OBJECTIVE => Repeat exactly the lines from the start through the line with "mb.obj('proscenium_arch')", both ends included.
——————
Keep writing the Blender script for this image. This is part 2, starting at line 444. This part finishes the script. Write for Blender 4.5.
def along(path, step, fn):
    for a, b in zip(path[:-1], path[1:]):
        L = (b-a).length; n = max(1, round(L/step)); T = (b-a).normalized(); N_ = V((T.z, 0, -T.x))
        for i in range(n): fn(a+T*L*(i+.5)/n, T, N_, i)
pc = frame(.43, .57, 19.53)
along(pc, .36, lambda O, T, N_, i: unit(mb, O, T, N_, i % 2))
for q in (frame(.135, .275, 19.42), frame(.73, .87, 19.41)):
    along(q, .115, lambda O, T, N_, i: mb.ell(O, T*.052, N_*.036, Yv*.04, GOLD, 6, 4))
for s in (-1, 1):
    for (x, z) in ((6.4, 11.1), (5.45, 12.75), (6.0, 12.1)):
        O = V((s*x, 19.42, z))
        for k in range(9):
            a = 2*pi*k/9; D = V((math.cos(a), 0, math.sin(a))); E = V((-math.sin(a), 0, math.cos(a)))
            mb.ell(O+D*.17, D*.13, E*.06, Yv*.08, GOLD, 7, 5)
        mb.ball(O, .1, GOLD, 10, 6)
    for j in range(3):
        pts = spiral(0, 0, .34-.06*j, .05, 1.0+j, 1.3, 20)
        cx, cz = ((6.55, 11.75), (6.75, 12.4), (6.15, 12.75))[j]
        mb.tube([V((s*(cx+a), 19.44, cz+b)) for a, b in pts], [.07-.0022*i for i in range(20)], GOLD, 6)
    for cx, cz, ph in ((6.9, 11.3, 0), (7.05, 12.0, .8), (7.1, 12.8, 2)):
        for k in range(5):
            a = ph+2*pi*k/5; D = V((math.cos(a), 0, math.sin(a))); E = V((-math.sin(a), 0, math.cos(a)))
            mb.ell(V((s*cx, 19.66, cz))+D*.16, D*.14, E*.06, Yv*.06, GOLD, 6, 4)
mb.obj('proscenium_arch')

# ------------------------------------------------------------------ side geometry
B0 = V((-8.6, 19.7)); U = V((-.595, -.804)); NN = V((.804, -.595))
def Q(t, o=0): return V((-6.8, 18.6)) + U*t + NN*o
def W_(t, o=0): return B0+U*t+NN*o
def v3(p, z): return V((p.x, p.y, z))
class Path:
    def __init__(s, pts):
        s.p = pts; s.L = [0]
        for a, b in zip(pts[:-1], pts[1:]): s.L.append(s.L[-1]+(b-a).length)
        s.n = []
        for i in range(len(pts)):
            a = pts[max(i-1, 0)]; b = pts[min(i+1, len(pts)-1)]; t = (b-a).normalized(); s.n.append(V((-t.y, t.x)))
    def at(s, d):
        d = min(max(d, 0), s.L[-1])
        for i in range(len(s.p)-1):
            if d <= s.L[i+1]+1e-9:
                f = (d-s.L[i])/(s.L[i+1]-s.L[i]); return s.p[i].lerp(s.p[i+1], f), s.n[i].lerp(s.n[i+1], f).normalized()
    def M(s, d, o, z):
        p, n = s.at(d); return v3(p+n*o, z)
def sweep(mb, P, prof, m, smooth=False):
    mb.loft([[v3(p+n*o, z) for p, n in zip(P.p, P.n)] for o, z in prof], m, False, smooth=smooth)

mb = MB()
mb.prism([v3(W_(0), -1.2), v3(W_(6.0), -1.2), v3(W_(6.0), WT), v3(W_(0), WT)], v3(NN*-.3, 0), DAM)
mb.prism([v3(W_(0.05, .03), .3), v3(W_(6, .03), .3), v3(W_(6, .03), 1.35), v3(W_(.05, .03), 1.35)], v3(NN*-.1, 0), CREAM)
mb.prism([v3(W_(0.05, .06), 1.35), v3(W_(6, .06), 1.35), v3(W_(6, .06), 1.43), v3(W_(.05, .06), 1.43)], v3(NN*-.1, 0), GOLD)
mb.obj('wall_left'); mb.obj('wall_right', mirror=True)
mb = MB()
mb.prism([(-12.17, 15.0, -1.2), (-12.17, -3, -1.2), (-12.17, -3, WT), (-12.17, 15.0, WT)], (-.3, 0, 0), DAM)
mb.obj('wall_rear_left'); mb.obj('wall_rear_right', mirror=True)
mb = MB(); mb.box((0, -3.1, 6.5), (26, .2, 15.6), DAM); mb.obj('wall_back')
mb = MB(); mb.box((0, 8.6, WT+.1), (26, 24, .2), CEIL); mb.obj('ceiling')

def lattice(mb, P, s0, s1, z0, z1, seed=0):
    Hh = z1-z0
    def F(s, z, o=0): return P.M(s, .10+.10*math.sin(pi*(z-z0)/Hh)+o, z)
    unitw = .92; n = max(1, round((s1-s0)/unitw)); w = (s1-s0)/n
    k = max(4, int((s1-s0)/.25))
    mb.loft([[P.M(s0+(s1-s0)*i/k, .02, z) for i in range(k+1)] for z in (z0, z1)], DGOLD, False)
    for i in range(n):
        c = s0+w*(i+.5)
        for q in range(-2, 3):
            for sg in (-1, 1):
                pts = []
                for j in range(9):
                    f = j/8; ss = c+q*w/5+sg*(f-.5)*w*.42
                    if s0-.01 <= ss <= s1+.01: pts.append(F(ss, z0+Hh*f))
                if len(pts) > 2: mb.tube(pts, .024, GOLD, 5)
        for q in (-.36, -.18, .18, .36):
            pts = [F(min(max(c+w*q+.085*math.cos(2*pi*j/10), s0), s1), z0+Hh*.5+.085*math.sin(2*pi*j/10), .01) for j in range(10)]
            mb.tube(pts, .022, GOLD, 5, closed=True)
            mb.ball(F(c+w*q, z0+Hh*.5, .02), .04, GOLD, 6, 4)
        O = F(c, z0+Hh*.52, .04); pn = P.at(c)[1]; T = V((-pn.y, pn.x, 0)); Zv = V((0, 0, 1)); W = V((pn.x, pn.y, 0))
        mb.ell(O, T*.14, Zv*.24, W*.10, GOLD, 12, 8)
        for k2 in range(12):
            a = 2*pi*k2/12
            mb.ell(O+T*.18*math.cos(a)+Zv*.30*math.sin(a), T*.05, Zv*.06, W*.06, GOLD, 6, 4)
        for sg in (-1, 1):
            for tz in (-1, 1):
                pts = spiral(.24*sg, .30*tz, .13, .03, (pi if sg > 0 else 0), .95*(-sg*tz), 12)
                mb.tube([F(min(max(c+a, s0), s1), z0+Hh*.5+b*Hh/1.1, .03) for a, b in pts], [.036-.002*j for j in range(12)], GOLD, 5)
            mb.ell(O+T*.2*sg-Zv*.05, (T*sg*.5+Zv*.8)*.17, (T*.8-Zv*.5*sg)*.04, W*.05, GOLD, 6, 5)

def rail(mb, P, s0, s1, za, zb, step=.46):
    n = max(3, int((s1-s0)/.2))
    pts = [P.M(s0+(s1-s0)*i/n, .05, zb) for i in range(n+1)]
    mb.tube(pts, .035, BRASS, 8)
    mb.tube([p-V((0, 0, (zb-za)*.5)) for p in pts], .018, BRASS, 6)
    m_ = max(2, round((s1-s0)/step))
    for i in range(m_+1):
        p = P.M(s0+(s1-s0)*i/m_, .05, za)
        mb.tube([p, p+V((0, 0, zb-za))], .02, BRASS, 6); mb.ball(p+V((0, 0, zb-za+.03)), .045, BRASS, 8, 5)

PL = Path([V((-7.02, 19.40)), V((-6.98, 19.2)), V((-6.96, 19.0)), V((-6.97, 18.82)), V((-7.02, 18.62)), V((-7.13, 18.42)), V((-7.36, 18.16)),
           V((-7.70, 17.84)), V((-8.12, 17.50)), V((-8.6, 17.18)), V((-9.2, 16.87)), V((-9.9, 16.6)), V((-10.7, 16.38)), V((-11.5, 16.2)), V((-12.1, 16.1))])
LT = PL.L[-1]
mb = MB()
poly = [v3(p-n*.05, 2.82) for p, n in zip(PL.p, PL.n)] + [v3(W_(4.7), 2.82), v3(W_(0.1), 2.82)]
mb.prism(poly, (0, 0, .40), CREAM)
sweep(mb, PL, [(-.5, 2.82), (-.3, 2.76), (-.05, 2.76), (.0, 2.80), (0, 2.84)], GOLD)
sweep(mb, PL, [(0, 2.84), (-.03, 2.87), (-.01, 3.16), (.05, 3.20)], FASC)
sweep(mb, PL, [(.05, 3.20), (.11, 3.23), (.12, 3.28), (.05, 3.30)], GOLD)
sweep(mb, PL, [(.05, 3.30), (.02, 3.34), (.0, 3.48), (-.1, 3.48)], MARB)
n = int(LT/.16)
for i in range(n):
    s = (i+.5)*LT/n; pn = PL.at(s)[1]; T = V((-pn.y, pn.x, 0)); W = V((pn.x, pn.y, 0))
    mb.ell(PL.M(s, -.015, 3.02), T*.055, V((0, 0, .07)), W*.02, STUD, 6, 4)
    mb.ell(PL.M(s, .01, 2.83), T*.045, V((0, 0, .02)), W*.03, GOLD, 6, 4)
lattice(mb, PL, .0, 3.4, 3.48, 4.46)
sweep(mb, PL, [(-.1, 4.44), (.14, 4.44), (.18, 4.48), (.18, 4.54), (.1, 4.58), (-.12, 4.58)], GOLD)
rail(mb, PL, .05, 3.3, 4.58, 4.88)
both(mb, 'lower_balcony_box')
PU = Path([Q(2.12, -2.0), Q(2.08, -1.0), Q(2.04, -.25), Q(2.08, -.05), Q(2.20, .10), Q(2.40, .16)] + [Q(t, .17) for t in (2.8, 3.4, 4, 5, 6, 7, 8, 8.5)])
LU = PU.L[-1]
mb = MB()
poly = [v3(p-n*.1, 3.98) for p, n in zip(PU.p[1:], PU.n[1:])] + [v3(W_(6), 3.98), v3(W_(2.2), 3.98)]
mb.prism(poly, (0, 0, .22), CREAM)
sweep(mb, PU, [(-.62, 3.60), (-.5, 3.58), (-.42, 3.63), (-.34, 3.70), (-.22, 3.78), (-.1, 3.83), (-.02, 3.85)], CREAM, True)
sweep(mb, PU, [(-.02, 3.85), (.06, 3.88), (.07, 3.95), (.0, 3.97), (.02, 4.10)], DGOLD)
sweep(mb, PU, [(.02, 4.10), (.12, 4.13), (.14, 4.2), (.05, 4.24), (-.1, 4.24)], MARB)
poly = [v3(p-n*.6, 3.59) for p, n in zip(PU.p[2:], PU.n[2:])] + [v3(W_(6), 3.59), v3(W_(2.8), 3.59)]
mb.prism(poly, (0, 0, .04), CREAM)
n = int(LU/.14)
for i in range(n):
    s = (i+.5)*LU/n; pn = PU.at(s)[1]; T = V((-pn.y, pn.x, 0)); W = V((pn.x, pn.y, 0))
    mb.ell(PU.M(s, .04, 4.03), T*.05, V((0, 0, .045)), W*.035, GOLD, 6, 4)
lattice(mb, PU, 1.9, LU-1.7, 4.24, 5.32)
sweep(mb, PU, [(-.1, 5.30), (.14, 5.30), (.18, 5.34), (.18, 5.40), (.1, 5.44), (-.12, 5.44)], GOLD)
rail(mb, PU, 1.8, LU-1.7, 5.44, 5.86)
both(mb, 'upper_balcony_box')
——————
SOLUTION =>
Keep writing the Blender script for this image. This is part 2, starting at line 444. This part finishes the script. Write for Blender 4.5.
def along(path, step, fn):
    for a, b in zip(path[:-1], path[1:]):
        L = (b-a).length; n = max(1, round(L/step)); T = (b-a).normalized(); N_ = V((T.z, 0, -T.x))
        for i in range(n): fn(a+T*L*(i+.5)/n, T, N_, i)
pc = frame(.43, .57, 19.53)
along(pc, .36, lambda O, T, N_, i: unit(mb, O, T, N_, i % 2))
for q in (frame(.135, .275, 19.42), frame(.73, .87, 19.41)):
    along(q, .115, lambda O, T, N_, i: mb.ell(O, T*.052, N_*.036, Yv*.04, GOLD, 6, 4))
for s in (-1, 1):
    for (x, z) in ((6.4, 11.1), (5.45, 12.75), (6.0, 12.1)):
        O = V((s*x, 19.42, z))
        for k in range(9):
            a = 2*pi*k/9; D = V((math.cos(a), 0, math.sin(a))); E = V((-math.sin(a), 0, math.cos(a)))
            mb.ell(O+D*.17, D*.13, E*.06, Yv*.08, GOLD, 7, 5)
        mb.ball(O, .1, GOLD, 10, 6)
    for j in range(3):
        pts = spiral(0, 0, .34-.06*j, .05, 1.0+j, 1.3, 20)
        cx, cz = ((6.55, 11.75), (6.75, 12.4), (6.15, 12.75))[j]
        mb.tube([V((s*(cx+a), 19.44, cz+b)) for a, b in pts], [.07-.0022*i for i in range(20)], GOLD, 6)
    for cx, cz, ph in ((6.9, 11.3, 0), (7.05, 12.0, .8), (7.1, 12.8, 2)):
        for k in range(5):
            a = ph+2*pi*k/5; D = V((math.cos(a), 0, math.sin(a))); E = V((-math.sin(a), 0, math.cos(a)))
            mb.ell(V((s*cx, 19.66, cz))+D*.16, D*.14, E*.06, Yv*.06, GOLD, 6, 4)
mb.obj('proscenium_arch')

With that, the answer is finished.